A corporate organizational model for scaling class size

G. Recktenwald, A. Godwin, A. Sahai, and M. West

in Proceedings of the 125th American Society for Engineering Education Annual Conference and Exposition (ASEE 2018), Paper ID #23578, 2018.

Many institutions are facing increasing enrollment in engineering and growing class sizes. This shift puts a strain on course management, resources, and quality student learning. Each institution of higher education has a different approach to dealing with large enrollments and the process for scaling a successful course will be different at each institution. Scaling approaches range from building MOOCs, to simply cloning courses, and to more complicated hierarchies of teaching assistants, instructors, and course coordinators.

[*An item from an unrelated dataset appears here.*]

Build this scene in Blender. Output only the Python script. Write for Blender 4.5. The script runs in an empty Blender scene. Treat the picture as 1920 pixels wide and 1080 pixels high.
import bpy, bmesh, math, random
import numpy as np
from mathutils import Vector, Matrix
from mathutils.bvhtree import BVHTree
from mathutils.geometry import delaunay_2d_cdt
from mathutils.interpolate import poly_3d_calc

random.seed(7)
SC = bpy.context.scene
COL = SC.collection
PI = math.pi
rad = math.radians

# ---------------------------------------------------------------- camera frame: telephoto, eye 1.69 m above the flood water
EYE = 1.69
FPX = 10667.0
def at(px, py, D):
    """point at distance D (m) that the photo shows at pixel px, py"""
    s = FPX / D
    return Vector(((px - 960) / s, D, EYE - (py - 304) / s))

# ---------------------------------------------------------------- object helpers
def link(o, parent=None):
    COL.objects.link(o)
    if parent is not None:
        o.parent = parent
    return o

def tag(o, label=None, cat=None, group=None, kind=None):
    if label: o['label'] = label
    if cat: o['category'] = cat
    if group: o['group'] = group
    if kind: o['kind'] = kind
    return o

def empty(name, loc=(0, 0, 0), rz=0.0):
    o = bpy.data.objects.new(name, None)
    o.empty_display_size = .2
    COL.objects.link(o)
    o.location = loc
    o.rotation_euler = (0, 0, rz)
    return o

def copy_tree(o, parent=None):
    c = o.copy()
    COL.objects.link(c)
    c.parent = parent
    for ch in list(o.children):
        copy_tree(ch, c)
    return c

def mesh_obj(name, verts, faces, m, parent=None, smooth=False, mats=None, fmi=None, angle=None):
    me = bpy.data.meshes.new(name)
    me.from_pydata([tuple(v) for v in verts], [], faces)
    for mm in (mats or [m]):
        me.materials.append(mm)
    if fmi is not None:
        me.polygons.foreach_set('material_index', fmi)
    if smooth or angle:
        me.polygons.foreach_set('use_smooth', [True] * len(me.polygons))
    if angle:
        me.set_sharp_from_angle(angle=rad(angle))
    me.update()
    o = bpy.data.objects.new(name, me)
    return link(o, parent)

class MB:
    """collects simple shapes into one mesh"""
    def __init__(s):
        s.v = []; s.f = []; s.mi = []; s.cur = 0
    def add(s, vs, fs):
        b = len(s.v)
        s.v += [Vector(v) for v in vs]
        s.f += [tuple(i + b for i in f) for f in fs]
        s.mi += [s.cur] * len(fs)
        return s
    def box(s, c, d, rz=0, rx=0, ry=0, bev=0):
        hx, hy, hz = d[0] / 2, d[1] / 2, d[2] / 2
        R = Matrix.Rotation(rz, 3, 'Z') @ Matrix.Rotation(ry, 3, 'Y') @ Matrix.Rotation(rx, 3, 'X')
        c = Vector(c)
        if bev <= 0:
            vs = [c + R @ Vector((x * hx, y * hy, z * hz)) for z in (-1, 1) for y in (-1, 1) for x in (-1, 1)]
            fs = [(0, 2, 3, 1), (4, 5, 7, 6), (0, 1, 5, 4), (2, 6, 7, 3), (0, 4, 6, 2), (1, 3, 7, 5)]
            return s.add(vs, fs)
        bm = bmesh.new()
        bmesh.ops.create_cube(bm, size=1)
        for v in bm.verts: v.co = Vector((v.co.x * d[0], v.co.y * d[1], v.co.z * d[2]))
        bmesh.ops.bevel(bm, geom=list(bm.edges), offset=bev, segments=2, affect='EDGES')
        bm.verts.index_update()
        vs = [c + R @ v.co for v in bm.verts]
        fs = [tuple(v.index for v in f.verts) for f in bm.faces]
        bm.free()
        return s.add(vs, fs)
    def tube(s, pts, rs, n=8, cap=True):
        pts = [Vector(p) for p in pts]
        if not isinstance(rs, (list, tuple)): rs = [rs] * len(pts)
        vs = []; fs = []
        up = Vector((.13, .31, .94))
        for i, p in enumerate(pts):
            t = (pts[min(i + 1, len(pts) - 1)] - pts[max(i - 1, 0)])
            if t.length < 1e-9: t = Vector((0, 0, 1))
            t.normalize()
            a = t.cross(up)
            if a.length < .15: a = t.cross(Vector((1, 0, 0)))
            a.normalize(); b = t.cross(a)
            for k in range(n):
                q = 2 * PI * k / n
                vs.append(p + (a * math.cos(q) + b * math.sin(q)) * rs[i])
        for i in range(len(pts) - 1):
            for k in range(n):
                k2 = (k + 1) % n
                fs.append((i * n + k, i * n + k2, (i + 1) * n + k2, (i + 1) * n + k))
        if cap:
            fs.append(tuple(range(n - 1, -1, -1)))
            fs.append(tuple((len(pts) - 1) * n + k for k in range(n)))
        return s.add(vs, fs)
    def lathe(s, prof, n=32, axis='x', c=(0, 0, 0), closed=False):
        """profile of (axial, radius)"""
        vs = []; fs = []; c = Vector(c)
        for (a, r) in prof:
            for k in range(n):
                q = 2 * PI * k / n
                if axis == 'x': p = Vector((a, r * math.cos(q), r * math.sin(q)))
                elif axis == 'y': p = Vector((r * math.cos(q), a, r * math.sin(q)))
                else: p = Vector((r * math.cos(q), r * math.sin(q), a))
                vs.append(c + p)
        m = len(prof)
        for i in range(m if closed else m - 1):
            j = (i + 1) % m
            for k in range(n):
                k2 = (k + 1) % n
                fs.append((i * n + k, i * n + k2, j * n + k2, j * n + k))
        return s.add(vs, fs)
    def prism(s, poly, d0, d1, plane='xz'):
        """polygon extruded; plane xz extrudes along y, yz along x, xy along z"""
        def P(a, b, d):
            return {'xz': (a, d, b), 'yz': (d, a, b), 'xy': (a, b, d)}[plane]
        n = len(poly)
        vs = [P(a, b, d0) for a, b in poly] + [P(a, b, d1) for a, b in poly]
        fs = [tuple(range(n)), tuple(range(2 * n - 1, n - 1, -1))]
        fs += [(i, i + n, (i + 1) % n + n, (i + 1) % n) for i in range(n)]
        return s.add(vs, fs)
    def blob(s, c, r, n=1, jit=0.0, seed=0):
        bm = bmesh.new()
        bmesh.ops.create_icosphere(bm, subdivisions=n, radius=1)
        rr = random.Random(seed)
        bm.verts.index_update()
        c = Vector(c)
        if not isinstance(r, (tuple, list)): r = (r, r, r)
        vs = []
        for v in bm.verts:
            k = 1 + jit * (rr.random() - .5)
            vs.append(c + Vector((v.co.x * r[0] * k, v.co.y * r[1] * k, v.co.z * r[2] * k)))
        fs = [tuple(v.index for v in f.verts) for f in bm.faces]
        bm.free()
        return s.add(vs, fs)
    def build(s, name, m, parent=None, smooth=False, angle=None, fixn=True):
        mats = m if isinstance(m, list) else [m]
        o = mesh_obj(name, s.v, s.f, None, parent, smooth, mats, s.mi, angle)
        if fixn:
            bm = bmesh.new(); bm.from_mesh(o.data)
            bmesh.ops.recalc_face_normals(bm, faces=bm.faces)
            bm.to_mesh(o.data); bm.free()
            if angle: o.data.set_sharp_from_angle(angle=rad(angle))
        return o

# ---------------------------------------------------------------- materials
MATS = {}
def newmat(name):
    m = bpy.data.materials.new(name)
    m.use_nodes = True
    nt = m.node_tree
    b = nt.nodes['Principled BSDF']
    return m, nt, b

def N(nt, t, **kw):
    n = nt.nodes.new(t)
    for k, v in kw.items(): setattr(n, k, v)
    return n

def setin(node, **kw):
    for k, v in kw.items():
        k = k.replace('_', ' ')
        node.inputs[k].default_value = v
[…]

While the actualization of these approaches will differ by institution and are shaped by institutional needs and resources, there are a small set of basic course models that are utilized. Each of these models has benefits and challenges specific to its structure and will be common across institutions. In this paper we utilize a corporate development model to discuss the benefits and challenges faced by each of different scaling models. The goal is to build a framework and common language by which faculty from different institutions can dialog about their challenges and successes and build on the lessons learned from other institutions. This paper was developed by a workgroup at the 2016 National Academies of Engineering Frontiers of Engineering Education workshop. The goal of this paper is to open a dialog of how to continue to have rich and inclusive undergraduate engineering education at larger and larger classroom scale. We believe that this is an important and pragmatic conversation for many faculty in improving undergraduate teaching.